- TASK OBJECTIVE: Below are the entries; count the lines in them that contain the word "file" and give only the number.

- STORED DATA:
——

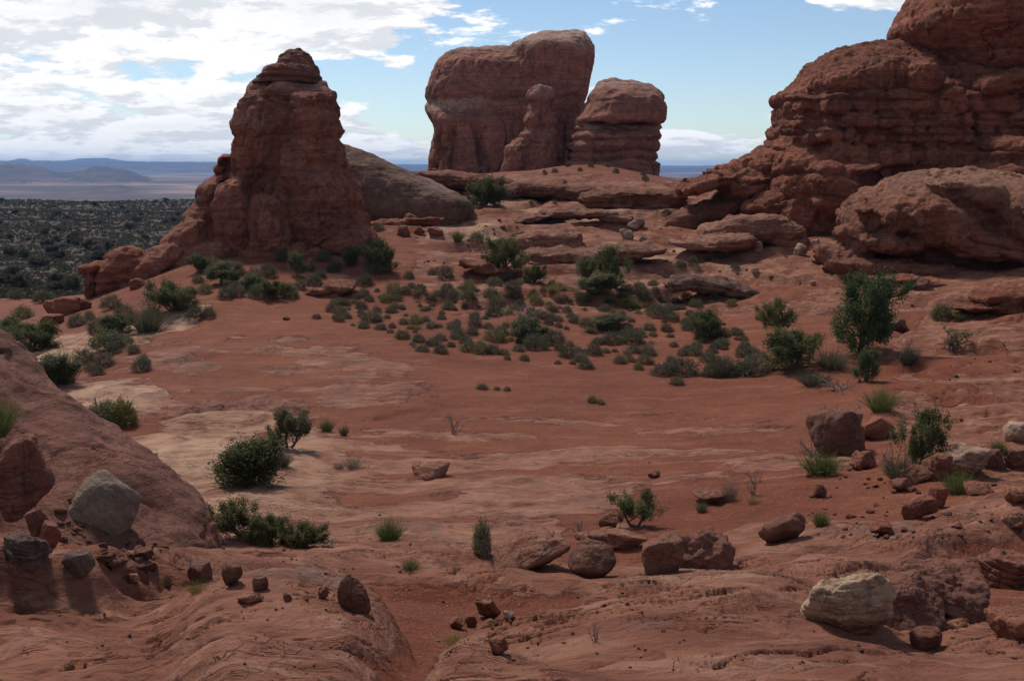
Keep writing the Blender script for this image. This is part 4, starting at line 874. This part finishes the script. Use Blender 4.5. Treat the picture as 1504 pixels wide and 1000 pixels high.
def loose_stones():
    rg = random.Random(21)
    protos = []
    for k in range(7):
        protos.append(link('loose_stone', rock_mesh('loose_stone', 500 + k, (1, .85, .6), planes=10, round_=.3, rough=.1, sub=3), M[('red', 'red', 'slab', 'brown', 'red', 'slab', 'tan')[k]]))
    areas = [((1180, 1460, 690, 790), 80, 'loose red rubble on the sandy slope at right', 'rubble on the right slope', 5, 17),
             ((640, 950, 880, 960), 50, 'small loose stone on the foreground sand', 'stones on the foreground sand', 3, 9),
             ((400, 620, 800, 910), 34, 'small loose stone on the gravel round the teardrop boulder', 'stones round the teardrop boulder', 3, 9),
             ((560, 760, 320, 400), 30, 'red stone scattered on the slope below the grey ridge', 'stones below the grey ridge', 4, 10),
             ((900, 1280, 330, 440), 44, 'stone scattered on the far ledgy slope below the cliff', 'stones below the cliff', 3, 9),
             ((1180, 1504, 440, 640), 34, 'small stone on the bare slickrock slope at right', 'stones on the right slickrock', 3, 10),
             ((480, 1100, 640, 770), 24, 'tiny stone lying on the open bowl floor', 'stones on the bowl floor', 2, 5),
             ((80, 580, 890, 985), 40, 'thin loose flake lying on the near left slab', 'flakes on the near left slab', 3, 8),
             ((700, 1300, 860, 985), 44, 'small loose flake on the near right slab', 'flakes on the near right slab', 3, 8),
             ((1260, 1500, 860, 960), 26, 'small stone on gravel in front of the layered ledge', 'stones before the layered ledge', 3, 10)]
    first = [True]*7
    for (x0, x1, y0, y1), n, lab, grp, s0, s1 in areas:
        kind = 'rock_flake' if 'flake' in lab else 'rubble_stone' if 'rubble' in lab else 'loose_stone'
        for k in range(n):
            i = rg.randrange(7)
            if first[i]: o = protos[i]; first[i] = False
            else: o = protos[i].copy(); COL.objects.link(o)
            o.name = kind; tag(o, lab, 'stone', grp)
            g = ground_at(rg.uniform(x0, x1), rg.uniform(y0, y1)); s = (s0 + (s1 - s0)*rg.random()**2.2)*g.y/F
            o.location = (g.x, g.y, g.z + .12*s); o.scale = (s*rg.uniform(.8, 1.4), s, s*rg.uniform(.6, 1.1)); o.rotation_euler = (rg.uniform(-.3, .3), rg.uniform(-.3, .3), rg.uniform(0, 6.3))
loose_stones()

# ------------------------------------------------------------------ plants
class Geo:
    def __init__(s): s.V = []; s.F = []; s.n = 0
    def add(s, V, Fq): s.V.append(V); s.F.append(Fq + s.n); s.n += len(V)
    def tube(s, pts, rad, sides=5):
        pts = np.asarray(pts, float); n = len(pts); t = np.gradient(pts, axis=0); t /= np.linalg.norm(t, axis=1)[:, None] + 1e-9
        ref = np.where(np.abs(t[:, 2:3]) > 0.9, np.array([[1., 0, 0]]), np.array([[0, 0, 1.]])); a = np.cross(t, ref); a /= np.linalg.norm(a, axis=1)[:, None] + 1e-9; b = np.cross(t, a)
        th = np.linspace(0, 2*math.pi, sides, endpoint=False)
        V = pts[:, None, :] + np.asarray(rad)[:, None, None]*(np.cos(th)[None, :, None]*a[:, None, :] + np.sin(th)[None, :, None]*b[:, None, :]); V = V.reshape(-1, 3)
        i = np.arange(n - 1)[:, None]*sides; j = np.arange(sides)[None, :]; k = (j + 1) % sides
        s.add(V, np.stack([i + j, i + k, i + sides + k, i + sides + j], -1).reshape(-1, 4))
    def leaves(s, C, size, rg, up=0.0, aspect=1.6):
        n = len(C); a = rg.normal(size=(n, 3)); a[:, 2] += up; a /= np.linalg.norm(a, axis=1)[:, None]
        b = np.cross(a, rg.normal(size=(n, 3))); b /= np.linalg.norm(b, axis=1)[:, None]
        sz = size*rg.uniform(.6, 1.4, (n, 1)); l = a*sz*aspect/2; w = b*sz/2
        V = np.stack([C - l - w*.5, C - l*.2 + w, C + l, C - l*.2 - w], 1).reshape(-1, 3); s.add(V, np.arange(4*n).reshape(-1, 4))
    def blades(s, B, D, w, rg):
        n = len(B); b = np.cross(D, rg.normal(size=(n, 3))); b /= np.linalg.norm(b, axis=1)[:, None] + 1e-9; b *= np.asarray(w).reshape(-1, 1)/2
        V = np.stack([B - b, B + b, B + D + b*.3, B + D - b*.3], 1).reshape(-1, 3); s.add(V, np.arange(4*n).reshape(-1, 4))
    def mesh(s, name): return mesh_from(name, np.concatenate(s.V), np.concatenate(s.F))
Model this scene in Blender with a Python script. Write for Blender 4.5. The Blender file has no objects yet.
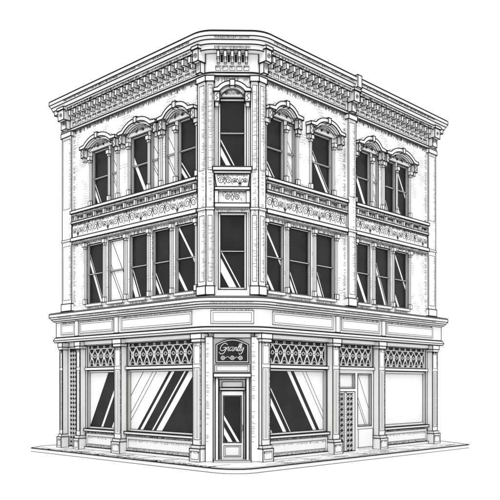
import bpy, math, random
from mathutils import Vector
random.seed(7)
S, T, C0 = 12.0, 9.4, 1.14      # footprint along the two streets, chamfer cut
R2 = math.sqrt(0.5)
FR = ((0,0),(1,0),(0,-1),1)     # origin, along, outward, sign
FL = ((0,0),(0,1),(-1,0),-1)
FC = ((C0/2,C0/2),(R2,-R2),(-R2,-R2),1)
FE = ((S,0),(0,1),(1,0),1)
FN = ((0,T),(1,0),(0,1),-1)
HC = C0*math.sqrt(2)/2
# ---------------------------------------------------------------- materials
def newmat(name):
    m=bpy.data.materials.new(name); m.use_nodes=True
    n=m.node_tree.nodes; b=n['Principled BSDF']; return m,n,m.node_tree.links,b
def flat(name,col,rough=.8,spec=.1,var=.04,scale=3):
    m,n,l,b=newmat(name)
    tc=n.new('ShaderNodeTexCoord'); no=n.new('ShaderNodeTexNoise'); no.inputs['Scale'].default_value=scale
    no.inputs['Detail'].default_value=6
    r=n.new('ShaderNodeValToRGB')
    r.color_ramp.elements[0].position=.3; r.color_ramp.elements[1].position=.7
    r.color_ramp.elements[0].color=(*[max(0,c-var) for c in col],1); r.color_ramp.elements[1].color=(*col,1)
    l.new(tc.outputs['Object'],no.inputs['Vector']); l.new(no.outputs['Fac'],r.inputs['Fac']); l.new(r.outputs['Color'],b.inputs['Base Color'])
    b.inputs['Roughness'].default_value=rough; b.inputs['Specular IOR Level'].default_value=spec
    return m
def brickmat():
    m,n,l,b=newmat('white_brick')
    tc=n.new('ShaderNodeTexCoord'); sx=n.new('ShaderNodeSeparateXYZ'); l.new(tc.outputs['Object'],sx.inputs[0])
    ad=n.new('ShaderNodeMath'); ad.operation='ADD'; l.new(sx.outputs[0],ad.inputs[0]); l.new(sx.outputs[1],ad.inputs[1])
    cx=n.new('ShaderNodeCombineXYZ'); l.new(ad.outputs[0],cx.inputs[0]); l.new(sx.outputs[2],cx.inputs[1])
    br=n.new('ShaderNodeTexBrick'); l.new(cx.outputs[0],br.inputs['Vector'])
    br.inputs['Scale'].default_value=1; br.inputs['Brick Width'].default_value=.26; br.inputs['Row Height'].default_value=.09
    br.inputs['Mortar Size'].default_value=.006; br.inputs['Mortar Smooth'].default_value=.2
    no=n.new('ShaderNodeTexNoise'); no.inputs['Scale'].default_value=1.7; no.inputs['Detail'].default_value=6; l.new(tc.outputs['Object'],no.inputs['Vector'])
    rm=n.new('ShaderNodeMapRange'); rm.inputs[1].default_value=.53; rm.inputs[2].default_value=.57; l.new(no.outputs['Fac'],rm.inputs[0])
    mu=n.new('ShaderNodeMath'); mu.operation='MULTIPLY'; l.new(br.outputs['Fac'],mu.inputs[0]); l.new(rm.outputs[0],mu.inputs[1])
    mx=n.new('ShaderNodeMix'); mx.data_type='RGBA'; l.new(mu.outputs[0],mx.inputs[0])
    mx.inputs[6].default_value=(.82,.82,.82,1); mx.inputs[7].default_value=(.08,.08,.08,1)
    l.new(mx.outputs[2],b.inputs['Base Color']); b.inputs['Roughness'].default_value=.9; b.inputs['Specular IOR Level'].default_value=.1
    return m
MATS={'white':flat('white_painted_trim',(.82,.82,.82)),
      'brick':brickmat(),
      'ink':flat('dark_outline_and_shade',(.02,.019,.019),.9,0,.006),  # outlines, plus hatching and panels that imitate shade
      'glass':flat('dark_window_glass',(.026,.025,.025),.25,.1,.012,1.2),
      'glare_trim':flat('white_glare_and_trim',(.84,.84,.84),.6,.1,.03),  # imitated glass reflections, also lattice bars, grilles and sign lettering
      'blind':flat('pale_window_blind',(.84,.84,.84),.7,.1,.04),
      'roof':flat('pale_roof_felt',(.55,.55,.55)),
      'ground':flat('white_ground',(.86,.86,.86),.9,0,.0),
      'pave':flat('pale_paving',(.82,.82,.82),.9,0,.05)}
MK=list(MATS)
G={}; cur=None
def part(n):
    global cur
    cur=G.setdefault(n,([],[],[]))
def addf(vs,fs,mat):
    V,F,M=cur; o=len(V); V.extend(vs)
    for f in fs: F.append([i+o for i in f]); M.append(MK.index(mat))
def P(f,u,v,w): return (f[0][0]+f[1][0]*u+f[2][0]*w, f[0][1]+f[1][1]*u+f[2][1]*w, v)
CUBE=[(0,1,3,2),(4,6,7,5),(0,4,5,1),(2,3,7,6),(0,2,6,4),(1,5,7,3)]
def bar(p,q,t,mat='ink',ext=.5):
    p=Vector(p);q=Vector(q);d=q-p
    if d.length<1e-5: return
    if mat=='ink': t*=1.12
    d.normalize(); a=Vector((0,0,1)) if abs(d.z)<.9 else Vector((R2,R2,0))
    s=d.cross(a).normalized(); a=s.cross(d).normalized(); h=t/2
    p=p-d*t*ext; q=q+d*t*ext
    vs=[tuple(x+s*h*i+a*h*j) for x in (p,q) for i in (-1,1) for j in (-1,1)]
    addf(vs,CUBE,mat)
def poly(f,pts,w,t=.018,closed=False,mat='ink'):
    n=len(pts)
    for i in range(n if closed else n-1):
        a=pts[i];b=pts[(i+1)%n]
        bar(P(f,a[0],a[1],w),P(f,b[0],b[1],w),t,mat)
LW=.025
def box(f,u0,u1,v0,v1,w0,w1,mat='white',ink=LW):
    vs=[P(f,u,v,w) for u in (u0,u1) for v in (v0,v1) for w in (w0,w1)]
    addf(vs,CUBE,mat)
    if ink:
        for a in range(8):
            for b in (1,2,4):
                if not a&b:
                    bar(vs[a],vs[a|b],ink)
def ext(f,pts,w0,w1,mat='white',ink=LW,skip=None):
    n=len(pts)
    vs=[P(f,u,v,w0) for u,v in pts]+[P(f,u,v,w1) for u,v in pts]
    fs=[list(range(n)),list(range(n,2*n))]+[(i,(i+1)%n,n+(i+1)%n,n+i) for i in range(n)]
    addf(vs,fs,mat)
    if ink:
        for i in range(n):
            j=(i+1)%n
            bar(vs[i],vs[j],ink*.8); bar(vs[n+i],vs[n+j],ink)
            a=Vector(pts[i])-Vector(pts[i-1]); b=Vector(pts[j])-Vector(pts[i])
            if a.length>0 and b.length>0 and abs(a.angle(b))>.6: bar(vs[i],vs[n+i],ink)
def quad(f,u0,u1,v0,v1,w,mat):
    addf([P(f,u0,v0,w),P(f,u1,v0,w),P(f,u1,v1,w),P(f,u0,v1,w)],[(0,1,2,3)],mat)
def outline(f,u0,u1,v0,v1,w,t=.016): poly(f,[(u0,v0),(u1,v0),(u1,v1),(u0,v1)],w,t,True)
def wall(f,u0,u1,v0,v1,w,ops,mat):
    us=sorted({u0,u1,*[o[0] for o in ops],*[o[1] for o in ops]}); vs=sorted({v0,v1,*[o[2] for o in ops],*[o[3] for o in ops]})
    for a,b in zip(us,us[1:]):
        for c,d in zip(vs,vs[1:]):
            mu,mv=(a+b)/2,(c+d)/2
            if any(o[0]<mu<o[1] and o[2]<mv<o[3] for o in ops): continue
            quad(f,a,b,c,d,w,mat)
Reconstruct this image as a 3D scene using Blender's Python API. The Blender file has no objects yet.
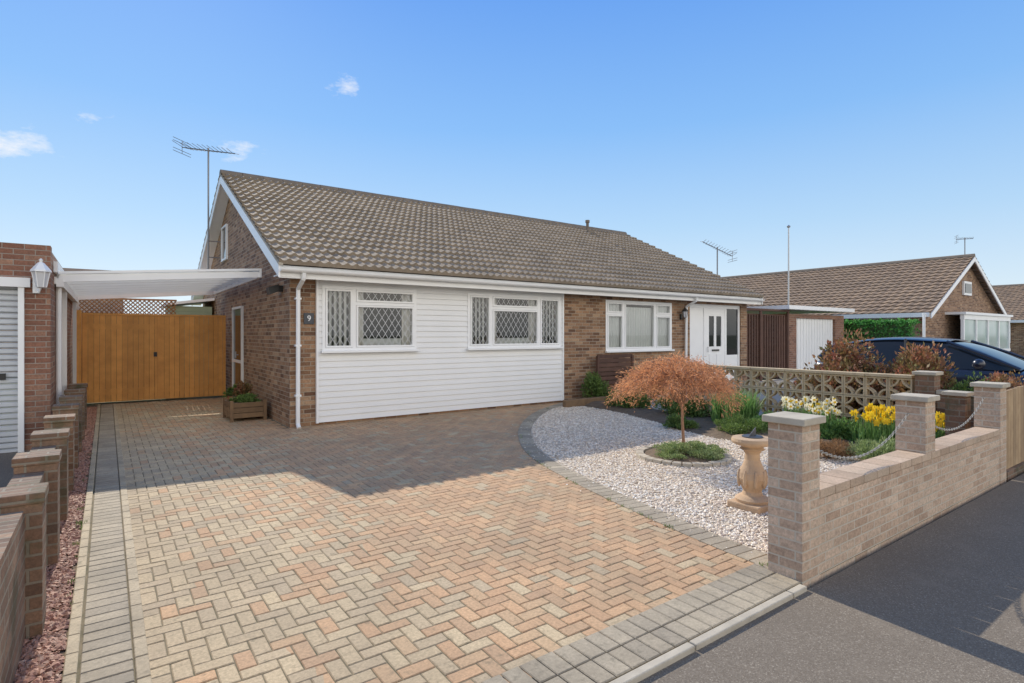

——

- REPLY: 2